_JOB_
From the data that follows, print exactly the lines starting at the one containing "Write the bpy" and ending at the one containing "COL = SC.collection"; include both of them and nothing more.

_SOURCE RECORDS_
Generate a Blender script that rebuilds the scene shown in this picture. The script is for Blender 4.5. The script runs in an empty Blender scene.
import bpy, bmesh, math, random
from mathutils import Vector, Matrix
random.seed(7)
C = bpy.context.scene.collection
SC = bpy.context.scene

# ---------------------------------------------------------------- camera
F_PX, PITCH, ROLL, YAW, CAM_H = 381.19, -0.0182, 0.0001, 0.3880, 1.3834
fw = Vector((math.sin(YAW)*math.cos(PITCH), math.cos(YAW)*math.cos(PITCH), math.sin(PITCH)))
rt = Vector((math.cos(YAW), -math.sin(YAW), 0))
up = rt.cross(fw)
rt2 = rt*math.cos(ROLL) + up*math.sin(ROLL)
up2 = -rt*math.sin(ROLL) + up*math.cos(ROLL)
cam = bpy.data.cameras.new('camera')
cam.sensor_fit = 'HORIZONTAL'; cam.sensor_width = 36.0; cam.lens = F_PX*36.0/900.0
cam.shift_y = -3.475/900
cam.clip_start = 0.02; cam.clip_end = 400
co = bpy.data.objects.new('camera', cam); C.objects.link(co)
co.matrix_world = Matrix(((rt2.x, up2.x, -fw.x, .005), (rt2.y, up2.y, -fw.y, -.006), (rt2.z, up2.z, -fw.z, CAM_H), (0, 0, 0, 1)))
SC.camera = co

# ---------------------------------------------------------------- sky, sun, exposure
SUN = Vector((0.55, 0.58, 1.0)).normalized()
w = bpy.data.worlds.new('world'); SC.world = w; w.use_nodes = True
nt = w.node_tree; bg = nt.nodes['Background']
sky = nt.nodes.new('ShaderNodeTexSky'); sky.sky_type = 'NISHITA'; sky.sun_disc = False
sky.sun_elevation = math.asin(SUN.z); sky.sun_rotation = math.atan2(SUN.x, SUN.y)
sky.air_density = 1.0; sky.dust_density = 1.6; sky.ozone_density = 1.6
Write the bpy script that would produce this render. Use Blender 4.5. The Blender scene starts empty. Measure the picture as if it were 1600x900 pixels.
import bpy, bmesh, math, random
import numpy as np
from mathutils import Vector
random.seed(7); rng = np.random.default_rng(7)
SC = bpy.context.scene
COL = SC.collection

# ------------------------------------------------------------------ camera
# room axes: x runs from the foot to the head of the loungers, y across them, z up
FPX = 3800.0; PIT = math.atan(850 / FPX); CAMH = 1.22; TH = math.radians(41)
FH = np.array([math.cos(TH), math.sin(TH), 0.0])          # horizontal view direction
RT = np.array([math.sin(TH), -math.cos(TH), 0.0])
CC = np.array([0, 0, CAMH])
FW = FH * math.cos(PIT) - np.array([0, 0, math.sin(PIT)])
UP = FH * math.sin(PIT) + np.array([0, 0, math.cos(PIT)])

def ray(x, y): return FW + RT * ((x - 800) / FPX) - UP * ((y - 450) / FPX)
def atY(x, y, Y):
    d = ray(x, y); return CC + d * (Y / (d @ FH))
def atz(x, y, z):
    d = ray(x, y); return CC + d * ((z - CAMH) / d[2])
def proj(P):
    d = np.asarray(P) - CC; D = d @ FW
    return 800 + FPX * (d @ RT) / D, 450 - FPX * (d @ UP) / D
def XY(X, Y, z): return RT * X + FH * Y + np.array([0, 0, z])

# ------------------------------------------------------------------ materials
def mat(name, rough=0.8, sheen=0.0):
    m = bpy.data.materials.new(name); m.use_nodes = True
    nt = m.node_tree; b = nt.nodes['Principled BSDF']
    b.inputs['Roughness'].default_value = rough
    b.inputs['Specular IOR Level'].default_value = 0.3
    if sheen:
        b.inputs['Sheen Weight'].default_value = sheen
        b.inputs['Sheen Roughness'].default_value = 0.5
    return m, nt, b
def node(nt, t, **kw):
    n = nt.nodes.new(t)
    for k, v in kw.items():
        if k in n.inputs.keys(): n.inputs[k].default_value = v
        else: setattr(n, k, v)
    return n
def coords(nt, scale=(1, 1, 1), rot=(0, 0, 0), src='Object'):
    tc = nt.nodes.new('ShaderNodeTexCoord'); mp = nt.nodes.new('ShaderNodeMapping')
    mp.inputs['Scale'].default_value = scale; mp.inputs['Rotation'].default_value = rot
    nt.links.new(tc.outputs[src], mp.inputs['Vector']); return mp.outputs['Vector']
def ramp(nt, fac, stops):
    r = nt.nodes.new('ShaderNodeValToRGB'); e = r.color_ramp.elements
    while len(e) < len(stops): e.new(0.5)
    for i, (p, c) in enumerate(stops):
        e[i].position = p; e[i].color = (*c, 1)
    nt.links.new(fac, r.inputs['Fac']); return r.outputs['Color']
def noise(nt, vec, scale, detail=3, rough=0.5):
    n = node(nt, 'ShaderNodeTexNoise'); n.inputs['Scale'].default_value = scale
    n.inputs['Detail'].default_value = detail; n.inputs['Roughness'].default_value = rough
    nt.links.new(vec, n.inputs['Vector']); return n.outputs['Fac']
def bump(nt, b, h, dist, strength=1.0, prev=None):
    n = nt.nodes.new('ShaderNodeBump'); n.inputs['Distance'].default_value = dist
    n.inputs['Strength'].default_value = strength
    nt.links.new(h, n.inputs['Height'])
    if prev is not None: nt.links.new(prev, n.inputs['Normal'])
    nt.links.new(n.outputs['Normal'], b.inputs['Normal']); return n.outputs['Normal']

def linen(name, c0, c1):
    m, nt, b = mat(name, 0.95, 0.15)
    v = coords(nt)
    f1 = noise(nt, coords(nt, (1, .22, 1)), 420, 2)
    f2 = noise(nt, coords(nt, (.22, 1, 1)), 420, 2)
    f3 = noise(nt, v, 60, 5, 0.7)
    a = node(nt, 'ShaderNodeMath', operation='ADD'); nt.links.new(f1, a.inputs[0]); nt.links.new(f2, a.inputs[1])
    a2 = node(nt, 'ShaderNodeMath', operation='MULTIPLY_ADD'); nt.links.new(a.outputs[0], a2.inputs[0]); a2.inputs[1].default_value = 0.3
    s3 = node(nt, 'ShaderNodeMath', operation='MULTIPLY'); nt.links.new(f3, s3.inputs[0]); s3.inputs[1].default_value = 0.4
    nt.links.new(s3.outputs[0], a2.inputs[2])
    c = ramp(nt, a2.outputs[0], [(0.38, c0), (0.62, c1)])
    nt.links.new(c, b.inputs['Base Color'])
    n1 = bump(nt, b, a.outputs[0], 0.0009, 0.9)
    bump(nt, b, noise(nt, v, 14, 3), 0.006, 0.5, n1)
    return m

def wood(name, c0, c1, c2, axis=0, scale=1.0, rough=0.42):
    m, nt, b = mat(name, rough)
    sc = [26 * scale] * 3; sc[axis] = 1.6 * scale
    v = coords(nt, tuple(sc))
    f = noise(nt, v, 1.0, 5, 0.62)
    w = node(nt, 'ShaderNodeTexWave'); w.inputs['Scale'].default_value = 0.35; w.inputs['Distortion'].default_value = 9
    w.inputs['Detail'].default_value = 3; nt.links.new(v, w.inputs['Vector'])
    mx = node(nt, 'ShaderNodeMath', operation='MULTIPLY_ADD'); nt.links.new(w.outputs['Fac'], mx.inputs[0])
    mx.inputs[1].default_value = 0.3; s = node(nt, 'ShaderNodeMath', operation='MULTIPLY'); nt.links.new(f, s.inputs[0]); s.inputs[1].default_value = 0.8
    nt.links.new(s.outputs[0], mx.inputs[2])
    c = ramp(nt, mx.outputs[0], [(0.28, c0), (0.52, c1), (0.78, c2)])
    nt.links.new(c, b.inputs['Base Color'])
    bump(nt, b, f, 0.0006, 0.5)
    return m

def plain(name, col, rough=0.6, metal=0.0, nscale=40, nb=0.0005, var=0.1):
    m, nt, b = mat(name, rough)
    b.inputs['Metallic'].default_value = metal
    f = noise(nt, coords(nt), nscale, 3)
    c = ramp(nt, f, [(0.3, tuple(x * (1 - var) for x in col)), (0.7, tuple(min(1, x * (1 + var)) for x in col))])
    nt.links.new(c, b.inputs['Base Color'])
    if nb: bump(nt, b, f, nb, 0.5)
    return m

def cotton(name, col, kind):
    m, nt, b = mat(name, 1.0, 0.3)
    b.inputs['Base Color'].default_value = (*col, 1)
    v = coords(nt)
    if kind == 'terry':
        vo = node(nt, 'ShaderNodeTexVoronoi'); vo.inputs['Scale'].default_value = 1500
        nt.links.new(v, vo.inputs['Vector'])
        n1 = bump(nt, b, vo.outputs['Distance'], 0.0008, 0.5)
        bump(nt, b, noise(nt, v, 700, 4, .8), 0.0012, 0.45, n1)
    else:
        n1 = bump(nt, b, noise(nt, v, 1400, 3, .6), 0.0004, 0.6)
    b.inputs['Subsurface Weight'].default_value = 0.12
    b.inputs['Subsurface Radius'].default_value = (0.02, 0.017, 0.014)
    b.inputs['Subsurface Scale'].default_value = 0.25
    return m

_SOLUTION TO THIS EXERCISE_
Write the bpy script that would produce this render. Use Blender 4.5. The Blender scene starts empty. Measure the picture as if it were 1600x900 pixels.
import bpy, bmesh, math, random
import numpy as np
from mathutils import Vector
random.seed(7); rng = np.random.default_rng(7)
SC = bpy.context.scene
COL = SC.collection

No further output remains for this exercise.